__Written exercise__: Retype, exactly as written, every line from the one containing "The Blender Python script for this scene continues." down to the one containing "if c0[2] > .2", including both, and nothing else.
## Begin Provided entries
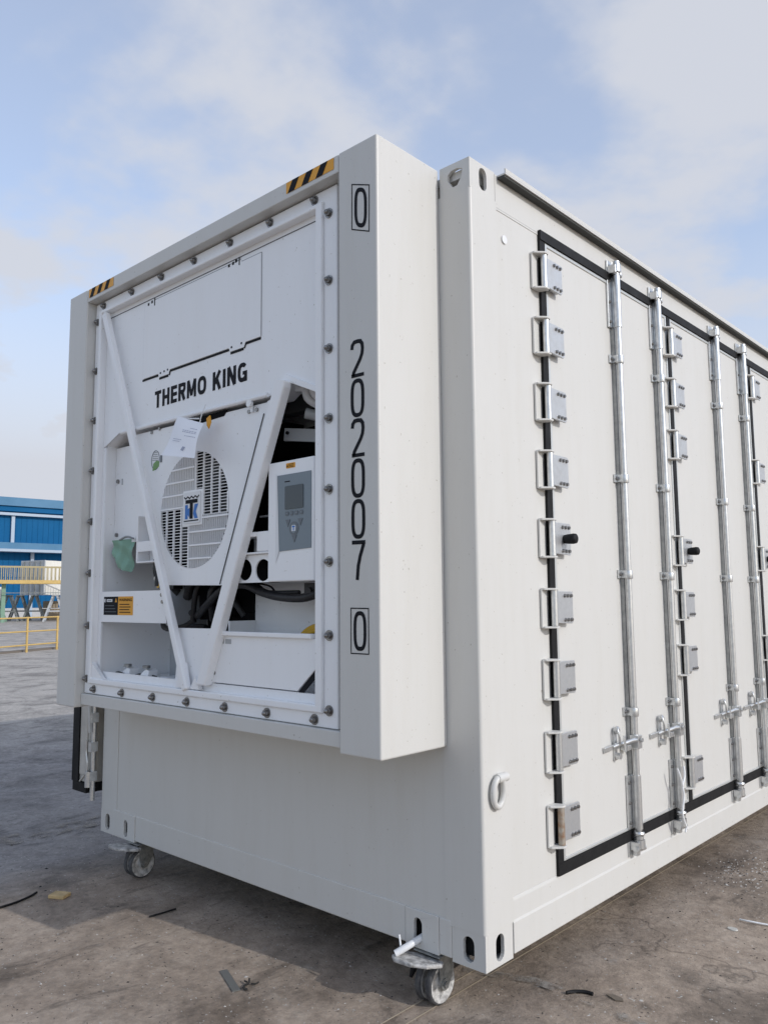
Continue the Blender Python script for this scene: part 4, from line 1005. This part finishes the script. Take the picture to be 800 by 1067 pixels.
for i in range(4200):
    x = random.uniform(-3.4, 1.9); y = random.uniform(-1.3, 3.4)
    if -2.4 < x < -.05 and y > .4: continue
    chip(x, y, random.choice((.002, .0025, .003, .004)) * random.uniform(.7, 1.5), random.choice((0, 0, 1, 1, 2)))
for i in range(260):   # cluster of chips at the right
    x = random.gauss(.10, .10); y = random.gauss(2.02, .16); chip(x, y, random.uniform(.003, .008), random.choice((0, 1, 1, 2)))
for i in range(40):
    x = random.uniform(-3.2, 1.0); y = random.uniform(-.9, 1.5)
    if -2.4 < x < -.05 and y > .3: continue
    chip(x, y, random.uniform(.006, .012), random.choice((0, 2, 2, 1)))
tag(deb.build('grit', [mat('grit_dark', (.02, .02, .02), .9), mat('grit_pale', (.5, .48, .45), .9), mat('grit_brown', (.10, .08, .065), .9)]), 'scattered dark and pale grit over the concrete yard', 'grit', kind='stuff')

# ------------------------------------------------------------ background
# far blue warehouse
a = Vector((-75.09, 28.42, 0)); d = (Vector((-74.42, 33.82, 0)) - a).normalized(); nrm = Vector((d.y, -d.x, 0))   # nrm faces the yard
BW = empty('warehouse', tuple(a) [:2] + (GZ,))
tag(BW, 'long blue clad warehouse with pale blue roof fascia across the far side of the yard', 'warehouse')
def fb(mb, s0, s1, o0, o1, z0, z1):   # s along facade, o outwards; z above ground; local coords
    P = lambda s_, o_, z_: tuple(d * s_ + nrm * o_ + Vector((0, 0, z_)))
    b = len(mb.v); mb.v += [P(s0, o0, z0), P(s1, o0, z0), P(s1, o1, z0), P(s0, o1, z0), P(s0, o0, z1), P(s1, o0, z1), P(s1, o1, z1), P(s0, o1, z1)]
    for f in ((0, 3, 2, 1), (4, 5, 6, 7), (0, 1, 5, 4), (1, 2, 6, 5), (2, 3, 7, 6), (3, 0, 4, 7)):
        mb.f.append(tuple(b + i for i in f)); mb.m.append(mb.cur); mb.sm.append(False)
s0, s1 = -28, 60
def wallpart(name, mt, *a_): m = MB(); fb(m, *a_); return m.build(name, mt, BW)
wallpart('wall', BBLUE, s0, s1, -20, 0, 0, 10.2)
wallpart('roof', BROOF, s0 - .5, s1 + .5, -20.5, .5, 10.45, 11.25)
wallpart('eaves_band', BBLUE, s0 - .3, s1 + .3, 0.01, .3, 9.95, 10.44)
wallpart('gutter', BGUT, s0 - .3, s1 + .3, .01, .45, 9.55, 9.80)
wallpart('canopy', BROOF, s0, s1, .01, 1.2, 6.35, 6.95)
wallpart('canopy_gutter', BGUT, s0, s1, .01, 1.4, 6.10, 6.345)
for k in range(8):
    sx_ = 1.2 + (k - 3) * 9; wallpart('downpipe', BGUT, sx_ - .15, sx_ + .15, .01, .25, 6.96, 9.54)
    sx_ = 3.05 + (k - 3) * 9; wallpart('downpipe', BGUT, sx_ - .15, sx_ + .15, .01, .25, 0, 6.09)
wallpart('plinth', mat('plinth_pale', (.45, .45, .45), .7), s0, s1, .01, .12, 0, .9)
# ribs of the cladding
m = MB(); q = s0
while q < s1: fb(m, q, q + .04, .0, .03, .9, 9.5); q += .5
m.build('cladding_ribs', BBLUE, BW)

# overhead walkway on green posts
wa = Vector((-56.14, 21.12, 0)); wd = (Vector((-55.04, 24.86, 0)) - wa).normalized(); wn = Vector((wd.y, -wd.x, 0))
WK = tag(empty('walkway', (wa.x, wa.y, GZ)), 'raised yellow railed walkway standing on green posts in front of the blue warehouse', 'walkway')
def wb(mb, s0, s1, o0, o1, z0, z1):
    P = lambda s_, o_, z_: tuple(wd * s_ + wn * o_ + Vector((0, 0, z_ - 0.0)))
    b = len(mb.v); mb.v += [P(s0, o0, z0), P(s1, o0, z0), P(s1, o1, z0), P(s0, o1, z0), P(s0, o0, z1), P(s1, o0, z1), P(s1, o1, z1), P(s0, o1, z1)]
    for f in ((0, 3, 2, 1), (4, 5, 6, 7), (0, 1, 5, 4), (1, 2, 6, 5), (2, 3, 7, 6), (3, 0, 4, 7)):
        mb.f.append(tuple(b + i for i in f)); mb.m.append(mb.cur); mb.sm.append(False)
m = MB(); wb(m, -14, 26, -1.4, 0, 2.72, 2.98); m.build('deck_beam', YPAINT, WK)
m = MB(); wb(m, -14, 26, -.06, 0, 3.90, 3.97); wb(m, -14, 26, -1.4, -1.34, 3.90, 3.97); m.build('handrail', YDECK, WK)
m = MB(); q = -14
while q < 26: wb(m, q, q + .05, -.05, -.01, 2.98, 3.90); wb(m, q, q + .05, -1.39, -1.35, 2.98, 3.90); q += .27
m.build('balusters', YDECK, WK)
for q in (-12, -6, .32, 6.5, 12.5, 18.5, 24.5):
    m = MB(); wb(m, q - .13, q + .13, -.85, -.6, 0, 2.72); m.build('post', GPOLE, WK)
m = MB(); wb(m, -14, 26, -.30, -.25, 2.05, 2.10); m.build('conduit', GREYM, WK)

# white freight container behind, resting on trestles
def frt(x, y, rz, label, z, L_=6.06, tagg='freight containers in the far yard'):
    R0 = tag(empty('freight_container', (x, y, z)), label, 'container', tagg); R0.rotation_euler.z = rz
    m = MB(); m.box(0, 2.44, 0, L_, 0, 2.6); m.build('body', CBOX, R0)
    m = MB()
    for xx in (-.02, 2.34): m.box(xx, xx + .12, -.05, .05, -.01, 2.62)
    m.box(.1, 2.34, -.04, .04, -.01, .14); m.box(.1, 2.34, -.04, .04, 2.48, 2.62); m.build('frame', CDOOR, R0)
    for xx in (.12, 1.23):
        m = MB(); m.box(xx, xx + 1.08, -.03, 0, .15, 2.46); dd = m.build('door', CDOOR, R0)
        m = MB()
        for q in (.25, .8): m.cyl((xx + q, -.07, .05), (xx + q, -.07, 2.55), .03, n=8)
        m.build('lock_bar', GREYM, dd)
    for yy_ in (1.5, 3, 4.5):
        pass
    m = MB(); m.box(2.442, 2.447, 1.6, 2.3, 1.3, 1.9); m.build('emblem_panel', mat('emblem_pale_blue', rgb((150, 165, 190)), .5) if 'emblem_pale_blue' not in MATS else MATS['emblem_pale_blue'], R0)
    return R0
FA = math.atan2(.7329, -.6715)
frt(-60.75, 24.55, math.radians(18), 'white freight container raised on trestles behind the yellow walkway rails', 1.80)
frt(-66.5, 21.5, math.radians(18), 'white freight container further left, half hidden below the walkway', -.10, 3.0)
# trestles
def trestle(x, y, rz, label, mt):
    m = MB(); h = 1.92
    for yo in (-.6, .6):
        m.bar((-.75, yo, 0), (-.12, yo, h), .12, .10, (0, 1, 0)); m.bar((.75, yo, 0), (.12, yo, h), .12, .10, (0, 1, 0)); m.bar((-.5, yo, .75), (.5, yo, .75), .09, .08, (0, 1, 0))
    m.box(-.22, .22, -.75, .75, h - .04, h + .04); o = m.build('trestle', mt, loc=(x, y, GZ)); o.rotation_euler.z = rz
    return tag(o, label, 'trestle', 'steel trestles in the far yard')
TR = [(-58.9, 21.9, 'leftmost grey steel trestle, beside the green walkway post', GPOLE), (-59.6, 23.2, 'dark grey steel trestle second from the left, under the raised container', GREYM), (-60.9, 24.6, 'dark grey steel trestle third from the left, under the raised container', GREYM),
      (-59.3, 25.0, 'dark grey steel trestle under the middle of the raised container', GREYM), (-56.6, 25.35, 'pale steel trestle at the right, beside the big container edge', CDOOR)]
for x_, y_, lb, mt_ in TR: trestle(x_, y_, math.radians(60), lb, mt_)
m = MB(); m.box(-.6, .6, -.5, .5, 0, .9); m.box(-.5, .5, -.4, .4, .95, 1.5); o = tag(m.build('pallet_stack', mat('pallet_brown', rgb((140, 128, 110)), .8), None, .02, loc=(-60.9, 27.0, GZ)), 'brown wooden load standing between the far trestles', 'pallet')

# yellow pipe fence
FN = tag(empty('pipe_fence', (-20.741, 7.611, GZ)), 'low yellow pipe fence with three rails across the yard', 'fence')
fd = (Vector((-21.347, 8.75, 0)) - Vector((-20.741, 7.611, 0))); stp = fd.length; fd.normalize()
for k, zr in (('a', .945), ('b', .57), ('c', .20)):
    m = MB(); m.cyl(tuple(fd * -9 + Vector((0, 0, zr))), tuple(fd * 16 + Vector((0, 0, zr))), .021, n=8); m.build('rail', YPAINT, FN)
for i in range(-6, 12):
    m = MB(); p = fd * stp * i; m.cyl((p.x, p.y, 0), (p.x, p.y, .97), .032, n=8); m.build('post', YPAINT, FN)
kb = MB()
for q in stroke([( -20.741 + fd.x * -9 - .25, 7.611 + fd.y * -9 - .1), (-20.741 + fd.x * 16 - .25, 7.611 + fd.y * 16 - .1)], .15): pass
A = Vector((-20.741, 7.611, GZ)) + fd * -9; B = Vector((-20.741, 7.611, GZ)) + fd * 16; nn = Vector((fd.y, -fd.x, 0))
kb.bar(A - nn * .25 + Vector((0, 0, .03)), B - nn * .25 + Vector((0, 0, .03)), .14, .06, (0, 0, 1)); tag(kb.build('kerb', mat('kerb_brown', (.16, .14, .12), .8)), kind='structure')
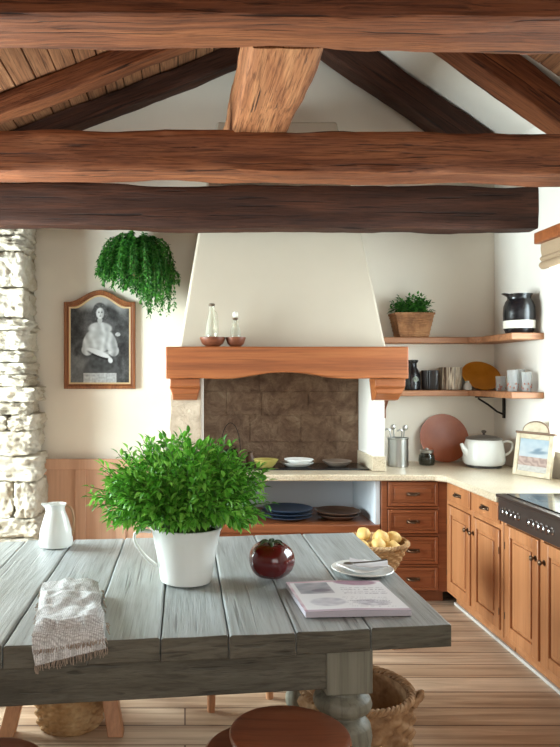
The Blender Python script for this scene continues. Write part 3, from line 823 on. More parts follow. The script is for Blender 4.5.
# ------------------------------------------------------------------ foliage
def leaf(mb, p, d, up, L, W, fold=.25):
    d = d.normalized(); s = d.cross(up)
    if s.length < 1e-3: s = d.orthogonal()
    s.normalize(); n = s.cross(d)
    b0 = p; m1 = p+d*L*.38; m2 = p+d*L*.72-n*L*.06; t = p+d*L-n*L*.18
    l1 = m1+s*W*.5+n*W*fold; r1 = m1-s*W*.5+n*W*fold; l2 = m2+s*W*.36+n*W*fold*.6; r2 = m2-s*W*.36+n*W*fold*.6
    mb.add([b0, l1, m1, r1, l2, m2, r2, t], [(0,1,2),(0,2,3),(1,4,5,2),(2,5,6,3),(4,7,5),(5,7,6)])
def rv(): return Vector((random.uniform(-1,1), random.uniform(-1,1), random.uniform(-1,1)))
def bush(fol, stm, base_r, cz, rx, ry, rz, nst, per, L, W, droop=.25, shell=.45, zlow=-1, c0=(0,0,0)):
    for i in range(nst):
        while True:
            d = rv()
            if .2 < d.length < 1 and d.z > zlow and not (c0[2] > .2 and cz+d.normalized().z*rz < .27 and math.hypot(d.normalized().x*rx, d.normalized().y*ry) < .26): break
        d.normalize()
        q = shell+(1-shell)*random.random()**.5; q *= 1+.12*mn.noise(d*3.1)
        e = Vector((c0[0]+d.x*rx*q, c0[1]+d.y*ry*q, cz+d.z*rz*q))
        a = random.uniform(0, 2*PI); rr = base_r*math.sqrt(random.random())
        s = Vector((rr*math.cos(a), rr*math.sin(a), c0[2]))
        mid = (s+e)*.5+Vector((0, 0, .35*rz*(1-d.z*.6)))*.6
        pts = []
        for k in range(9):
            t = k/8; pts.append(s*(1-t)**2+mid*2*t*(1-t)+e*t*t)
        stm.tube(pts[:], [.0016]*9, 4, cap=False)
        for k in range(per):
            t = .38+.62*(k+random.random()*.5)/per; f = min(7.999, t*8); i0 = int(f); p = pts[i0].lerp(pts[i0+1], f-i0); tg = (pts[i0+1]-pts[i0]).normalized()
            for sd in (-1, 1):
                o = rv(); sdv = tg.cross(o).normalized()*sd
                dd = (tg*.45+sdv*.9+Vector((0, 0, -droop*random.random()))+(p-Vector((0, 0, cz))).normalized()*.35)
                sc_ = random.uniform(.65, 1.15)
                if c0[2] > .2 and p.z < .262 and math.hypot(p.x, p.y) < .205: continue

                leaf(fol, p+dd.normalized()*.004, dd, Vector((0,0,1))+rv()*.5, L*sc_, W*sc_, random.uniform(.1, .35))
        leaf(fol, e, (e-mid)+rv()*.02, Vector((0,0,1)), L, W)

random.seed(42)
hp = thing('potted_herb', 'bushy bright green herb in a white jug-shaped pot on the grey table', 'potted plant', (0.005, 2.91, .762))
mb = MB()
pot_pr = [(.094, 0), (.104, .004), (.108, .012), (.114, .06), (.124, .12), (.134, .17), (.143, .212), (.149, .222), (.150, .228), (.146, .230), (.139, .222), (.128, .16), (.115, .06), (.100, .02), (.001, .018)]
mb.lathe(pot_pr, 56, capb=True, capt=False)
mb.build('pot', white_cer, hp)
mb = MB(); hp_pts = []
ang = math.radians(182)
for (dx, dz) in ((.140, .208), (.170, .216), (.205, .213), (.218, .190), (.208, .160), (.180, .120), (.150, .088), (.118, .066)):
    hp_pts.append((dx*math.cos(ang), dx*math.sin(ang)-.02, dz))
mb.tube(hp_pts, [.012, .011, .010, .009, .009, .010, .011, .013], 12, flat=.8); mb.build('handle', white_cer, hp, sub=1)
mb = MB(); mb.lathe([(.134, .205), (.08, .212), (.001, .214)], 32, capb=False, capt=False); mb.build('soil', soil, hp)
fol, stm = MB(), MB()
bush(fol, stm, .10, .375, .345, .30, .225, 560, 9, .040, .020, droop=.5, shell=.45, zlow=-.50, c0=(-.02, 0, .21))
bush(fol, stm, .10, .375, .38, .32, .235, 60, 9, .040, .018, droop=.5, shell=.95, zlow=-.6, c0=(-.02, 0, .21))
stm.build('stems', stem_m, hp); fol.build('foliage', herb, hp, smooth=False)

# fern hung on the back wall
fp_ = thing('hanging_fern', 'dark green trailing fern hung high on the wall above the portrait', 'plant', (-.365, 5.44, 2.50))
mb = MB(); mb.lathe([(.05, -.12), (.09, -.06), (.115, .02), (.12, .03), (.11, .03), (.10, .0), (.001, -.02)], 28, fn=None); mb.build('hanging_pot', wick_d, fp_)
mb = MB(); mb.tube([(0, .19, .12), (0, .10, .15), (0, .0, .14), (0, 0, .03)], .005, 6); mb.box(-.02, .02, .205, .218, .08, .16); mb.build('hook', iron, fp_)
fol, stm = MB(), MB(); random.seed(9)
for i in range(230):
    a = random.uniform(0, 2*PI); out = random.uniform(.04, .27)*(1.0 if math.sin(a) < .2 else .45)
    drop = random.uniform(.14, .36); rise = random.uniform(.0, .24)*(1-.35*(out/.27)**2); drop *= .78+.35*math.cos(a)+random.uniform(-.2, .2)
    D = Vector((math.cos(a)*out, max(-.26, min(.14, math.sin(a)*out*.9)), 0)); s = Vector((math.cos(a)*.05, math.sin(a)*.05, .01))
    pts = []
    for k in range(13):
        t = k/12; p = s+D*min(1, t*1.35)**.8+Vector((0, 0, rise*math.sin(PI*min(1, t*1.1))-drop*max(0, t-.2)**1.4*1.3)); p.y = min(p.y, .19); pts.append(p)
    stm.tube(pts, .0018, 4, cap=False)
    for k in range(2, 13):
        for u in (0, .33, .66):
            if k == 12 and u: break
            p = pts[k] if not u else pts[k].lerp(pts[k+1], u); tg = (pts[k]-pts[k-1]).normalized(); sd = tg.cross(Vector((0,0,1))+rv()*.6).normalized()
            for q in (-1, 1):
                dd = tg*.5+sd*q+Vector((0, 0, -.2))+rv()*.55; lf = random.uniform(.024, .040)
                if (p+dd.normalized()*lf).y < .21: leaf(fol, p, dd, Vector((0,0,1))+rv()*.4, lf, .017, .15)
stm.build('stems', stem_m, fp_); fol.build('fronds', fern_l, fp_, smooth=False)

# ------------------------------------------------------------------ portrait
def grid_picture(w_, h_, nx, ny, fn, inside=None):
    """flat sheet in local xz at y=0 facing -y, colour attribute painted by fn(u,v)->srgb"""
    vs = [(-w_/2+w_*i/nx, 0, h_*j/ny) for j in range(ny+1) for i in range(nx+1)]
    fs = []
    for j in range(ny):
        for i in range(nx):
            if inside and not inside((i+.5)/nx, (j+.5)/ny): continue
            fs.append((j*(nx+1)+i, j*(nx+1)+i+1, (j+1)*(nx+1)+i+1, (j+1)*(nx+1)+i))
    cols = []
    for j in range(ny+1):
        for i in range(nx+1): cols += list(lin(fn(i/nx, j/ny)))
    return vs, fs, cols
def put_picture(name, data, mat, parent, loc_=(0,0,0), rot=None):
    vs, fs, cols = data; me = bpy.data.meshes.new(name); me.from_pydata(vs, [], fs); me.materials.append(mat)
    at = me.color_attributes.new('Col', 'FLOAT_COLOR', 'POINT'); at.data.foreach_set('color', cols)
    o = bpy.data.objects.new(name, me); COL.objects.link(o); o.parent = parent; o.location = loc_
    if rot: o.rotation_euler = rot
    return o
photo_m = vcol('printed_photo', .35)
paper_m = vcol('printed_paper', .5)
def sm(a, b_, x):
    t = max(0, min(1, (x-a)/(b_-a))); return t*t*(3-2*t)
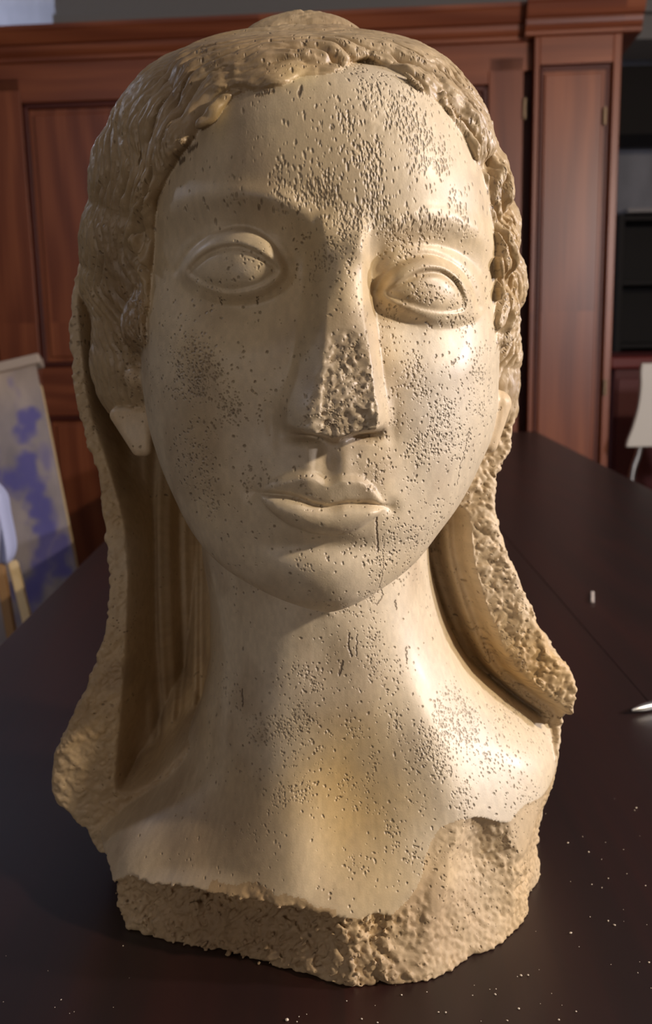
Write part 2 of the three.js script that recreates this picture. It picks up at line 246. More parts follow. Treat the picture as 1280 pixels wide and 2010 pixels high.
## End Provided entries
__Answer for this exercise__:
The Blender Python script for this scene continues. Write part 3, from line 823 on. More parts follow. The script is for Blender 4.5.
# ------------------------------------------------------------------ foliage
def leaf(mb, p, d, up, L, W, fold=.25):
    d = d.normalized(); s = d.cross(up)
    if s.length < 1e-3: s = d.orthogonal()
    s.normalize(); n = s.cross(d)
    b0 = p; m1 = p+d*L*.38; m2 = p+d*L*.72-n*L*.06; t = p+d*L-n*L*.18
    l1 = m1+s*W*.5+n*W*fold; r1 = m1-s*W*.5+n*W*fold; l2 = m2+s*W*.36+n*W*fold*.6; r2 = m2-s*W*.36+n*W*fold*.6
    mb.add([b0, l1, m1, r1, l2, m2, r2, t], [(0,1,2),(0,2,3),(1,4,5,2),(2,5,6,3),(4,7,5),(5,7,6)])
def rv(): return Vector((random.uniform(-1,1), random.uniform(-1,1), random.uniform(-1,1)))
def bush(fol, stm, base_r, cz, rx, ry, rz, nst, per, L, W, droop=.25, shell=.45, zlow=-1, c0=(0,0,0)):
    for i in range(nst):
        while True:
            d = rv()
            if .2 < d.length < 1 and d.z > zlow and not (c0[2] > .2 and cz+d.normalized().z*rz < .27 and math.hypot(d.normalized().x*rx, d.normalized().y*ry) < .26): break
        d.normalize()
        q = shell+(1-shell)*random.random()**.5; q *= 1+.12*mn.noise(d*3.1)
        e = Vector((c0[0]+d.x*rx*q, c0[1]+d.y*ry*q, cz+d.z*rz*q))
        a = random.uniform(0, 2*PI); rr = base_r*math.sqrt(random.random())
        s = Vector((rr*math.cos(a), rr*math.sin(a), c0[2]))
        mid = (s+e)*.5+Vector((0, 0, .35*rz*(1-d.z*.6)))*.6
        pts = []
        for k in range(9):
            t = k/8; pts.append(s*(1-t)**2+mid*2*t*(1-t)+e*t*t)
        stm.tube(pts[:], [.0016]*9, 4, cap=False)
        for k in range(per):
            t = .38+.62*(k+random.random()*.5)/per; f = min(7.999, t*8); i0 = int(f); p = pts[i0].lerp(pts[i0+1], f-i0); tg = (pts[i0+1]-pts[i0]).normalized()
            for sd in (-1, 1):
                o = rv(); sdv = tg.cross(o).normalized()*sd
                dd = (tg*.45+sdv*.9+Vector((0, 0, -droop*random.random()))+(p-Vector((0, 0, cz))).normalized()*.35)
                sc_ = random.uniform(.65, 1.15)
                if c0[2] > .2 and p.z < .262 and math.hypot(p.x, p.y) < .205: continue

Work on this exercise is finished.